*TO DO*.
Extract every line below, verbatim.

───── RECORDED INFORMATION ─────

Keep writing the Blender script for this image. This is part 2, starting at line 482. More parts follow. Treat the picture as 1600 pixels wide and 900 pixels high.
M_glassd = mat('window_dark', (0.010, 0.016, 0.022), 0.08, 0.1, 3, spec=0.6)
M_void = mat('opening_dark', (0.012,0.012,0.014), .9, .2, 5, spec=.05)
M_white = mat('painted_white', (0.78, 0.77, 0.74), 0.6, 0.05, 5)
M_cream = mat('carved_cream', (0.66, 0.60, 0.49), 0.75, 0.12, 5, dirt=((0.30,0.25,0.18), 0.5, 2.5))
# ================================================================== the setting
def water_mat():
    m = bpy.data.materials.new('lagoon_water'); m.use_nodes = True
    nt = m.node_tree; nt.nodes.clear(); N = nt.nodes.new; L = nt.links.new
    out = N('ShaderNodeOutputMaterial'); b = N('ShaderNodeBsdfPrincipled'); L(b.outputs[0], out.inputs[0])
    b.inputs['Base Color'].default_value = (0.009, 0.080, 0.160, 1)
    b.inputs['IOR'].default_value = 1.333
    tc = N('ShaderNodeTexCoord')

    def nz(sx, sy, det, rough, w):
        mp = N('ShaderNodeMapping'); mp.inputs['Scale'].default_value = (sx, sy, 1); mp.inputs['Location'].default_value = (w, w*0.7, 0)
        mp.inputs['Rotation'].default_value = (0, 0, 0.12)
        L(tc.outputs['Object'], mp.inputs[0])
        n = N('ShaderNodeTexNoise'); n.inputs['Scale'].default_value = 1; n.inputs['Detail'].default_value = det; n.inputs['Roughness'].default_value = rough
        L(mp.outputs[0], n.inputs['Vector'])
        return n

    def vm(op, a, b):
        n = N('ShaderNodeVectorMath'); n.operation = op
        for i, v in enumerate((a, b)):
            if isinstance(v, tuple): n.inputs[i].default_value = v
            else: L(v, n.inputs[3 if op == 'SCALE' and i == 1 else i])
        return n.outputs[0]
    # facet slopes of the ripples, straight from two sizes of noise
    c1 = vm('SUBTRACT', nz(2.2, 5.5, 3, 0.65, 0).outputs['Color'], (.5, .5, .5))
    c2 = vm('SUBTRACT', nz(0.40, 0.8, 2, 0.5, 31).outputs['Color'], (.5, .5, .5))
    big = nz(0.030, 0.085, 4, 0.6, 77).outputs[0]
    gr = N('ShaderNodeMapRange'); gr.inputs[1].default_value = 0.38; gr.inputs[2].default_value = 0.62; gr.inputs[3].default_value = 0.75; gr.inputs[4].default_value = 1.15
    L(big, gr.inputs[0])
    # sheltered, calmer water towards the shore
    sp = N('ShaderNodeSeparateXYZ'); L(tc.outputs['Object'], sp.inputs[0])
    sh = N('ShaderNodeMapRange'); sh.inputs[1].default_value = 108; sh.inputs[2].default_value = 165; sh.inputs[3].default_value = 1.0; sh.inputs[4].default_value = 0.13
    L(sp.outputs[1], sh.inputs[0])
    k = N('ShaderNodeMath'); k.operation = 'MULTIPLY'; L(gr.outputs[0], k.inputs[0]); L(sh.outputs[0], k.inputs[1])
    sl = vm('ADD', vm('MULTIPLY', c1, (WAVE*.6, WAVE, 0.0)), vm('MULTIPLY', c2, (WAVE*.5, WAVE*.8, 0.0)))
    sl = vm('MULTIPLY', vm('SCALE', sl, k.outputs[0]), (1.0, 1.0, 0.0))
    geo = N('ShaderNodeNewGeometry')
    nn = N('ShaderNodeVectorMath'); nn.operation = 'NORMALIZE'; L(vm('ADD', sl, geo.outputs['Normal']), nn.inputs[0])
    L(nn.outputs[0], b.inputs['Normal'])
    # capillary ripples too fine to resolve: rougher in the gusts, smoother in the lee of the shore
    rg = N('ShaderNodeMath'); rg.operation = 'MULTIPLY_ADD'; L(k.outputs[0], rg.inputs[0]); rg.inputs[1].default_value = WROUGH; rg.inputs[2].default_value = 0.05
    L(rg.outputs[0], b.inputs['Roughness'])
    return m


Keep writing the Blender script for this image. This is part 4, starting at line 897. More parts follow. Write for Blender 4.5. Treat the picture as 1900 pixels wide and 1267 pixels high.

─────

*THE RESULT*.
Keep writing the Blender script for this image. This is part 2, starting at line 482. More parts follow. Treat the picture as 1600 pixels wide and 900 pixels high.
M_glassd = mat('window_dark', (0.010, 0.016, 0.022), 0.08, 0.1, 3, spec=0.6)
M_void = mat('opening_dark', (0.012,0.012,0.014), .9, .2, 5, spec=.05)
M_white = mat('painted_white', (0.78, 0.77, 0.74), 0.6, 0.05, 5)
M_cream = mat('carved_cream', (0.66, 0.60, 0.49), 0.75, 0.12, 5, dirt=((0.30,0.25,0.18), 0.5, 2.5))
# ================================================================== the setting
def water_mat():
    m = bpy.data.materials.new('lagoon_water'); m.use_nodes = True
    nt = m.node_tree; nt.nodes.clear(); N = nt.nodes.new; L = nt.links.new
    out = N('ShaderNodeOutputMaterial'); b = N('ShaderNodeBsdfPrincipled'); L(b.outputs[0], out.inputs[0])
    b.inputs['Base Color'].default_value = (0.009, 0.080, 0.160, 1)
    b.inputs['IOR'].default_value = 1.333
    tc = N('ShaderNodeTexCoord')

    def nz(sx, sy, det, rough, w):
        mp = N('ShaderNodeMapping'); mp.inputs['Scale'].default_value = (sx, sy, 1); mp.inputs['Location'].default_value = (w, w*0.7, 0)
        mp.inputs['Rotation'].default_value = (0, 0, 0.12)
        L(tc.outputs['Object'], mp.inputs[0])
        n = N('ShaderNodeTexNoise'); n.inputs['Scale'].default_value = 1; n.inputs['Detail'].default_value = det; n.inputs['Roughness'].default_value = rough
        L(mp.outputs[0], n.inputs['Vector'])
        return n

    def vm(op, a, b):
        n = N('ShaderNodeVectorMath'); n.operation = op
        for i, v in enumerate((a, b)):
            if isinstance(v, tuple): n.inputs[i].default_value = v
            else: L(v, n.inputs[3 if op == 'SCALE' and i == 1 else i])
        return n.outputs[0]
    # facet slopes of the ripples, straight from two sizes of noise
    c1 = vm('SUBTRACT', nz(2.2, 5.5, 3, 0.65, 0).outputs['Color'], (.5, .5, .5))
    c2 = vm('SUBTRACT', nz(0.40, 0.8, 2, 0.5, 31).outputs['Color'], (.5, .5, .5))
    big = nz(0.030, 0.085, 4, 0.6, 77).outputs[0]
    gr = N('ShaderNodeMapRange'); gr.inputs[1].default_value = 0.38; gr.inputs[2].default_value = 0.62; gr.inputs[3].default_value = 0.75; gr.inputs[4].default_value = 1.15
    L(big, gr.inputs[0])
    # sheltered, calmer water towards the shore
    sp = N('ShaderNodeSeparateXYZ'); L(tc.outputs['Object'], sp.inputs[0])
    sh = N('ShaderNodeMapRange'); sh.inputs[1].default_value = 108; sh.inputs[2].default_value = 165; sh.inputs[3].default_value = 1.0; sh.inputs[4].default_value = 0.13
    L(sp.outputs[1], sh.inputs[0])
    k = N('ShaderNodeMath'); k.operation = 'MULTIPLY'; L(gr.outputs[0], k.inputs[0]); L(sh.outputs[0], k.inputs[1])
    sl = vm('ADD', vm('MULTIPLY', c1, (WAVE*.6, WAVE, 0.0)), vm('MULTIPLY', c2, (WAVE*.5, WAVE*.8, 0.0)))
    sl = vm('MULTIPLY', vm('SCALE', sl, k.outputs[0]), (1.0, 1.0, 0.0))
    geo = N('ShaderNodeNewGeometry')
    nn = N('ShaderNodeVectorMath'); nn.operation = 'NORMALIZE'; L(vm('ADD', sl, geo.outputs['Normal']), nn.inputs[0])
    L(nn.outputs[0], b.inputs['Normal'])
    # capillary ripples too fine to resolve: rougher in the gusts, smoother in the lee of the shore
    rg = N('ShaderNodeMath'); rg.operation = 'MULTIPLY_ADD'; L(k.outputs[0], rg.inputs[0]); rg.inputs[1].default_value = WROUGH; rg.inputs[2].default_value = 0.05
    L(rg.outputs[0], b.inputs['Roughness'])
    return m


Keep writing the Blender script for this image. This is part 4, starting at line 897. More parts follow. Write for Blender 4.5. Treat the picture as 1900 pixels wide and 1267 pixels high.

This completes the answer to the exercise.